There’s a number of factors they need to take into account such as when exchanges are available and ready but they do endeavour to prioritise where they can, under serviced areas.

“Our objective is to get the NBN built as soon as possible so that the whole nation has it as soon as possible.

“Given the scope of the exercise and the complexity of it, I’m pretty happy with how it’s rolling out.”

Construction in Beldon, Kallaroo and Mullaloo is using Hybrid Fibre Coaxial (HFC) technology (via existing pay TV cables) and will next move to remaining parts of the suburbs, as well as Craigie, Heathridge, Hillarys, Ocean Reef, and Padbury, and residents can expect to connect to the network in the next few months.

About 7500 homes in Kingsley and Woodvale will also receive a HFC connection, with work delayed from the first half of this year to the second half of the year.
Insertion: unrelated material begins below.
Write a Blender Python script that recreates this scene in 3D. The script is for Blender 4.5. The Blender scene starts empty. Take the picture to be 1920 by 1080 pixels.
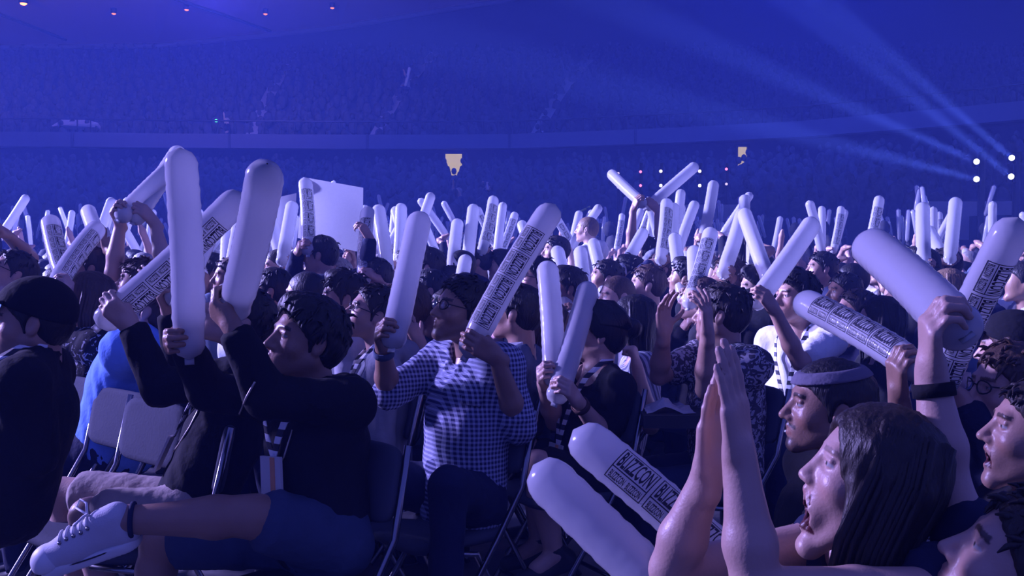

NBN Co spokeswoman Ebony Aitken said the delay was because the “sheer size and complexity of the network build means there will always be a need for flexibility and this can sometimes cause a change in rollout”.

She said the company planned to launch DOCSIS 3.1 technology via the HFC broadband, which would see deployment of the first gigabit speeds over cable broadband networks.

“It’s exciting news for locals who will soon be able to experience the benefits of super-fast broadband,” she said.

“As we move further into the digital age, fast and reliable broadband becomes more vital than ever in areas such as business, health, education, entertainment and leisure.”

The updated rollout schedule released in February shows people in Burns Beach, Currambine, Iluka, Joondalup and Kinross can expect to start switching on in early to mid-2018.

Residents in Duncraig, Sorrento, Greenwood, Marmion and Warwick, as well as on the Wanneroo exchange, which includes Banksia Grove, Edgewater, Pearsall, Mariginiup, Tapping and Wanneroo, will be able to connect in mid to late 2018.

NBN Co has moved from its three-year construction rollout schedule to an address checker function on its website, which provides expected availability of the service for each premises.